Recommendations and Solutions

The product team had one sprint between the completion of the study and the ideal release window for the tool. Therefore, discussions between the product team and myself led to a few decisions:

  • The product team's sprint included finding a way to enhance the accuracy of degree requirements for dual majors. Alternatively, if the improvements could not be completed in time, a warning for dual majors to check with their departments/advisors for accuracy would be added.

  • Addition of a button that allows students to add a required course to their backpack directly from this page

  • Rollout to graduate students was delayed until a reworked version could be tailored to their academic needs

  • Changes to progress bars and other features were to be made immediately based on feedback


  • Degree progress was released to eligible undergraduates in Fall 2023 in time for the rush of schedule changes and academic planning meetings. Graduate students had their version made available to them during Winter 2024

  • Degree Progress has been the most used feature of Atlas and has resulted in more consistent use of Atlas than before (previously most students only used Atlas during course registration season).
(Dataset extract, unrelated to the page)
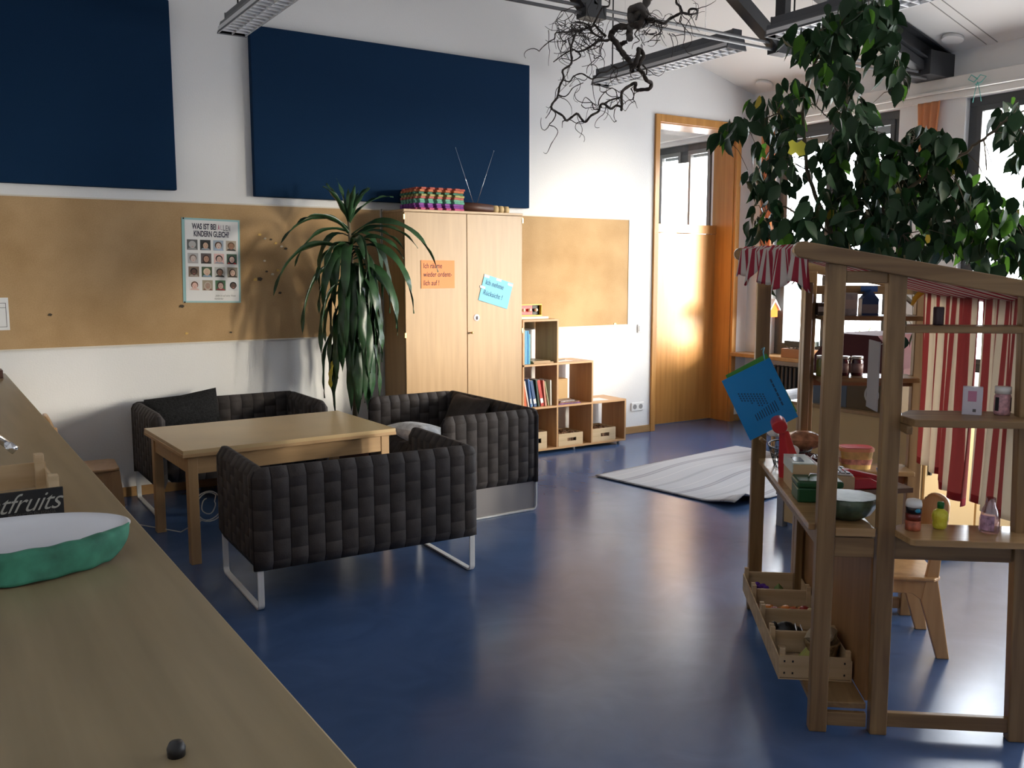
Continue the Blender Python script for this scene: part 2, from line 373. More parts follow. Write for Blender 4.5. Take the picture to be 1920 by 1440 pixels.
# torn scraps / pin leftovers
SCR = plain('torn_paper_scrap', (.62, .55, .42), .7); SCRD = plain('dark_scrap', (.06, .045, .03), .8); SCRG = plain('gold_scrap', (.62, .40, .12), .35, metal=.6)
for i, (u, v, m, s_) in enumerate([(487, 440, 2, 1), (497, 447, 0, .8), (508, 449, 1, .8), (517, 456, 2, .9), (528, 462, 0, .9), (536, 466, 1, 1), (479, 524, 2, 1.3), (487, 523, 1, 1.6), (500, 509, 1, .8),
                                   (511, 514, 0, 1), (521, 507, 2, 1), (496, 489, 0, .8), (525, 549, 1, 1), (341, 574, 1, 1.3), (94, 590, 1, 1), (350, 625, 2, .9), (433, 623, 1, .7), (1153, 607, 2, 1.2)]):
    r = at(u, v, 1)-Vector((0, 0, EYE)); p = r*((N_Y-.026)/r.y); x, z = p.x, p.z+EYE
    bb = MB(); k = .014*s_
    bb.prism([(x-k, z-k*.4), (x+k*.3, z-k*.7), (x+k, z+k*.1), (x+k*.2, z+k*.6), (x-k*.6, z+k*.5)], 'y', N_Y-.030, N_Y-.023)
    tag(bb.build('paper_scrap', (SCR, SCRD, SCRG)[m]), 'tiny torn scrap left pinned on the brown corkboard', 'paper scrap', 'scraps left on the corkboard')

# poster
PX0, PX1, PZ0, PZ1 = 1.613, 2.027, 1.369, 1.975
TEAL = plain('teal_paper', (.33, .55, .56), .8); PW = PX1-PX0; PH = PZ1-PZ0
po = thing('poster', 'white poster with teal border and sixteen child portraits on the corkboard', 'poster', ((PX0+PX1)/2, N_Y-.026, PZ0), 0, None, rot=(0, math.radians(1.2), 0))
MB().box(-PW/2, PW/2, -.002, .001, 0, PH).build('border', TEAL, po)
MB().box(-PW/2+.02, PW/2-.014, -.0035, -.001, .012, PH-.014).build('sheet', PAPER, po)
text('title_text', 'WAS IST BEI', .056, INK, po, (-.050, -.004, PH-.060), FACE_S, .50, bold=.0016, fit=.172)
for k, (ch, c, s_) in enumerate((('A', (.40, .08, .16), .056), ('L', (.45, .40, .45), .046), ('L', (.2, .2, .22), .056), ('E', (.25, .25, .27), .056), ('N', (.2, .2, .22), .056))):
    text('title_letter', ch, s_, plain('letter_ink_%d' % k, c, .8), po, (.053+k*.0188, -.004, PH-.062-.001*k), FACE_S, .5, bold=.0012, fit=.0145)
text('title_text', 'KINDERN GLEICH?', .056, INK, po, (.000, -.004, PH-.112), FACE_S, .50, bold=.0016, fit=.25)
text('caption_text', 'Jedes ist auf seine Weise', .021, plain('grey_ink', (.3, .3, .3), .8), po, (.095, -.004, .052), FACE_S, .7, shear=.3)
text('caption_text', 'wunderbar', .021, MATS['grey_ink'], po, (.045, -.004, .030), FACE_S, .7, shear=.3)
bgc = [(.12, .12, .12), (.02, .02, .02), (.35, .42, .5), (.45, .38, .30), (.45, .45, .46), (.10, .08, .08), (.75, .5, .48), (.06, .12, .08), (.20, .14, .10), (.05, .09, .04), (.5, .5, .48), (.30, .26, .2), (.75, .72, .70), (.35, .30, .22), (.06, .16, .08), (.75, .76, .78)]
hair = [(.45, .45, .45), (.01, .01, .01), (.10, .05, .03), (.15, .08, .04), (.2, .15, .13), (.05, .02, .015), (.02, .015, .012), (.02, .015, .02), (.015, .01, .01), (.65, .55, .4), (.03, .02, .02), (.06, .03, .02), (.15, .07, .04), (.5, .42, .35), (.05, .03, .02), (.008, .008, .008)]
skin = [(.45, .44, .43), (.55, .38, .28), (.70, .55, .48), (.32, .17, .10), (.60, .50, .46), (.42, .24, .17), (.62, .42, .36), (.72, .52, .45), (.10, .05, .035), (.62, .44, .33), (.22, .12, .08), (.65, .45, .36), (.75, .48, .40), (.38, .26, .20), (.70, .50, .42), (.11, .06, .045)]
shirt = [(.3, .3, .3), (.3, .34, .4), (.4, .5, .65), (.05, .05, .05), (.45, .42, .42), (.03, .04, .04), (.35, .38, .45), (.5, .04, .04), (.4, .35, .3), (.25, .35, .5), (.03, .03, .03), (.05, .04, .04), (.7, .5, .45), (.2, .08, .06), (.30, .05, .05), (.7, .7, .72)]
for i in range(16):
    r_, c_ = divmod(i, 4); q = .074
    px, pz = -.137+c_*.0925+.0035*r_, PH-.190-r_*.0965
    bb = MB(); Y = -.0045
    bb.box(px-q/2, px+q/2, Y, -.002, pz-q/2, pz+q/2, 0)
    def disc(cx, cz, rx, rz, y, m, lo=0, hi=2*math.pi, n=16):
        pts = [(cx+rx*math.cos(lo+(hi-lo)*k/n), cz+rz*math.sin(lo+(hi-lo)*k/n)) for k in range(n)]
        pts = [(max(px-q/2, min(px+q/2, a)), max(pz-q/2, min(pz+q/2, b_))) for a, b_ in pts]
        bb.prism(pts[::-1], 'y', y, y+.0006, m)
    disc(px, pz-.037, .033, .018, Y-.0006, 3, 0, math.pi)
    long = i in (5, 7, 11, 13)
    disc(px, pz+.002-(.007 if long else 0), .0255, .031 if long else .0255, Y-.0010, 1)
    disc(px+.001, pz-.004, .0185, .0225, Y-.0016, 2)
    for ex in (-.007, .008): disc(px+ex, pz-.001, .0024, .0016, Y-.0022, 1, n=6)
    disc(px+.001, pz-.014, .006, .0022, Y-.0022, 4, n=8)
    bb.build('portrait_photo', [plain('photo_back_%d' % i, bgc[i], .6), plain('photo_hair_%d' % i, hair[i], .7), plain('photo_skin_%d' % i, skin[i], .6), plain('photo_shirt_%d' % i, shirt[i], .7), plain('photo_mouth', (.5, .15, .14), .6)], po)
for (x, z) in ((-PW/2+.012, PH-.006), (-PW/2+.01, .004)):
    MB().ball((x, -.006, z), .006, 8).build('pin', BLACK, po)
# paper at left edge
pa = thing('notice_sheet', 'white printed notice with dark frame pinned at the left end of the corkboard', 'notice', (.41, N_Y-.026, 1.215))
MB().box(-.12, .095, -.002, .001, 0, .212).build('sheet', PAPER, pa)
bb = MB()
for (a, c, d, e) in ((-.1, .08, .175, .178), (-.1, .08, .145, .148), (-.1, .08, .02, .023), (.077, .08, .02, .178)): bb.box(a, c, -.003, -.0015, d, e)
for k in range(7): bb.box(-.08, .02+.03*((k*7) % 3)/3, -.003, -.0015, .05+.012*k, .052+.012*k)
bb.build('printed_frame', plain('print_grey', (.12, .12, .13), .8), pa)
# switch and sockets
sw = thing('light_switch', 'small white light switch on the sunlit wall by the door', 'switch', (5.955, N_Y, 1.0))
MB().box(-.04, .04, -.012, -.001, 0, .08).build('plate', WPLAS, sw, bevel=.004)
MB().box(-.028, .028, -.018, -.011, .012, .068).build('rocker', WPLAS, sw, bevel=.003)
so = thing('wall_socket', 'double white wall socket low beside the stepped shelf', 'socket', (5.93, N_Y, .225))
MB().box(-.08, .08, -.012, -.001, 0, .082).build('plate', WPLAS, so, bevel=.004)
for x in (-.038, .038):
    MB().cyl((x, -.0135, .041), (x, -.002, .041), .024, n=20).build('outlet', plain('socket_well', (.28, .28, .28), .5), so)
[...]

  • Student feedback gathered via surveys over the last year reported high satisfaction with the tool. Many have highlighted its effectiveness in breaking down information into an easily understandable format and ease of use

Future Work

Usability Testing before Winter 2024. Focusing on the changes for grad students. (Now Completed)

Unexpected insight into users' mental models of their scheduling process and how they keep track of their academic progress emerged during these series of usability sessions. After the sessions, I followed up with some of the participants, and they were willing to share documents/spreadsheets of how they currently track their academic progress. The creation of these documents appears to mostly happen during academic advising, and they reported using multiple tools, including Atlas.

If academic advisors are already using Atlas to help students, then Degree Progress will likely be a great addition for them too. Therefore, a future study involving academic advisors would be great for uncovering how they are utilizing Atlas and what their unmet needs are. I am recommending a contextual inquiry that would allow us to see how academic advisors interact with students within a real academic advising session and to gain a deeper insight into the academic planning process and Atlas's role within it.